Hotel Chocolat

Learn how senior leaders were developed with MBTI and FIRO

Luxury chocolatier and cocoa grower Hotel Chocolat has been selling original, top-of-the-range chocolate since 2004. Starting as an online retailer, they now have over 70 stores across the UK, Europe and America, as well as a top-notch hotel at their chocolate plantation on the Rabot Estate in St Lucia.

Hotel Chocolat

Hotel Chocolat’s senior leadership team is comprised of 11 heads of department and three managing directors, all of whom are ‘home-grown’ leaders – progressing through the ranks of the organisation via their technical specialisms.

The company’s Head of HR Rasila Vaghjiani worked with the senior leadership team to identify areas for improvement. They were very aware that the team, whilst talented and successful, included no external appointments, and there was a feeling that this might have produced some blind spots, with each person grounded in their own insular departmental background. They agreed that a leadership programme focusing on the development of behavioural competencies would be extremely beneficial, and Rasila embarked on designing a programme looking at self-awareness, situational leadership and breaking down interpersonal barriers.
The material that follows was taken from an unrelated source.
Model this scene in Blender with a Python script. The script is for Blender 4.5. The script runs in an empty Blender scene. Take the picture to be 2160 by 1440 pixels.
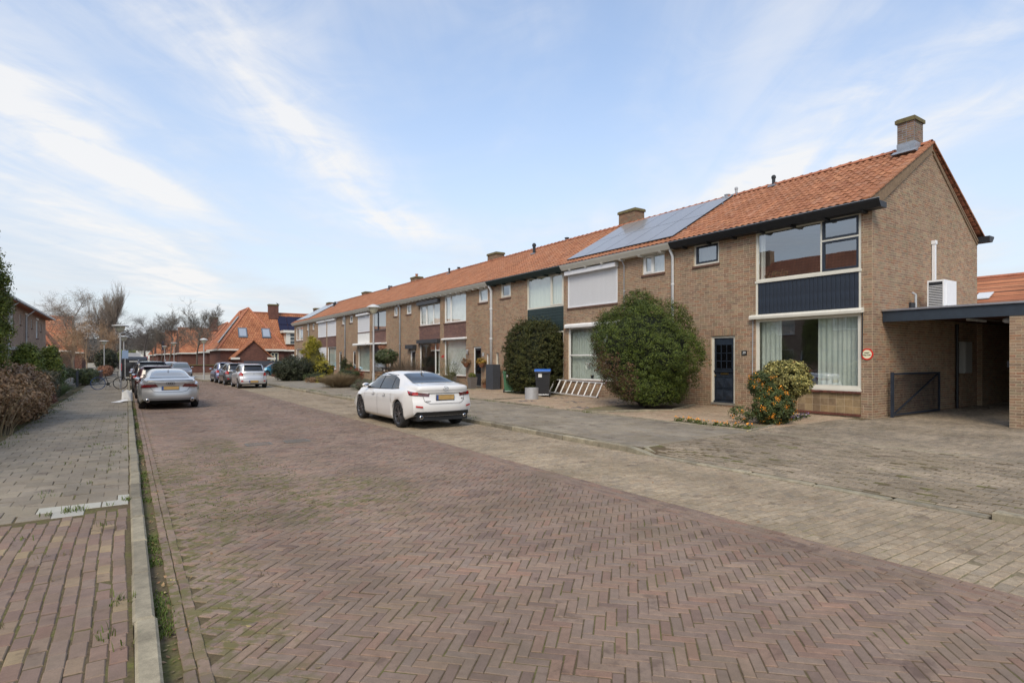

Rasila, who qualified in both the FIRO® and MBTI® instruments with The Myers-Briggs Company, devised an in-depth leadership programme revolving around these two tools for the key leadership group of 13 managers. By combining the two tools, she was able to get a dual view of how people experienced their MBTI preferences, and of how the FIRO needs motivated their behaviour.
 
The first stage of the programme was a 360-degree feedback appraisal process, where Rasila gathered information about the managers’ performance from their managers, their peers and their direct reports. This feedback would be used to benchmark individual performance, and give the leaders some honest information to use as a starting point for their action plans and development journey.
 
Individual MBTI feedback sessions then took place in preparation for a ‘how to apply the MBTI’ group workshop. This workshop focused on using the insights from the MBTI framework to address the actions coming from the 360 process, looking particularly at the self-awareness it gave the leaders about their own natural style. “It was very well received,” comments Rasila. “The team got a lot of value from the MBTI session, which, like the other sessions, was geared very much towards the specific audience, with a lot of new activities.”
 
Once the group had mastered the basics of the MBTI framework and started to see how this could be directly applicable to improving their work, the FIRO tool was introduced. Rasila says: “The FIRO concepts really stood out for this group. The results showed everyone why people do what they do, and why they behave in a certain way. It’s direct and honest – just like the company culture at Hotel Chocolat – taking away a lot of the mystery of why individuals behave the way they do.” This demystification of individual drivers and motivators really helped the group grasp what leadership behaviours they adopted by default, and started them thinking about different, more productive ways of operating as leaders.
 
Rasila backed up the personality and behavioural insights from the two psychometric tools with personalised coaching for each of the leaders, allowing them to keep monitoring their performance against the action plan.
 
In addition, the learning was cemented via a practical teambuilding exercise, where the group spent two days on three boats on the sea. They were challenged to learn how to do everything on the boat, from rigging to cooking to rescuing a dummy, and to keep the three vessels within 200 metres of each other at all times. Rasila comments: “It took people away from their comfort zone. It was a very wet and cold two days in which the lessons in self-awareness, understanding and mutual appreciation really came together. People couldn’t depend on their technical specialisms because they were in a different context – and their FIRO needs and MBTI preferences were brought into sharp relief.”

Rasila and the team of managers (as well as their respective teams) have seen considerable changes in behaviour. People are actively adapting their behaviour in the light of the insights from the sessions, with an awareness of other people’s needs, as well as the skills to incorporate a range of viewpoints to make the best business decisions.

“People’s approaches are now completely different. Their teams are saying ‘Something has changed, but we don’t know what it is!’ They have become more inclusive and understanding. Subtle changes have made big differences – for example, people have become aware, when giving feedback, how they would want to receive it.”

People now understand the science behind behaviour and are therefore willing to be flexible, to empathise and to not hide behind their default ways of doing things. One example of the change is that the emailing culture, associated with high FIRO-B Affection needs, has become more targeted, with people cutting to the chase, and saving time.

Rasila also emphasises the element of fun that helped build the relationships and collaboration in the team. Keeping the lines of communication open helps to unite and bond the management team – so people are more willing to talk things through with their peers and sort out any problems.

The positive effects are so obvious that other teams are now asking for similar development. Rasila plans to cascade a simplified version of the training. “These will be more focused on the basics: self-awareness in the areas of conflict management, change management and decision-making”, Rasila concludes.

People’s approaches are now completely different. They are saying ‘Something has changed, but we don’t know what it is!’ People have become more inclusive and understanding.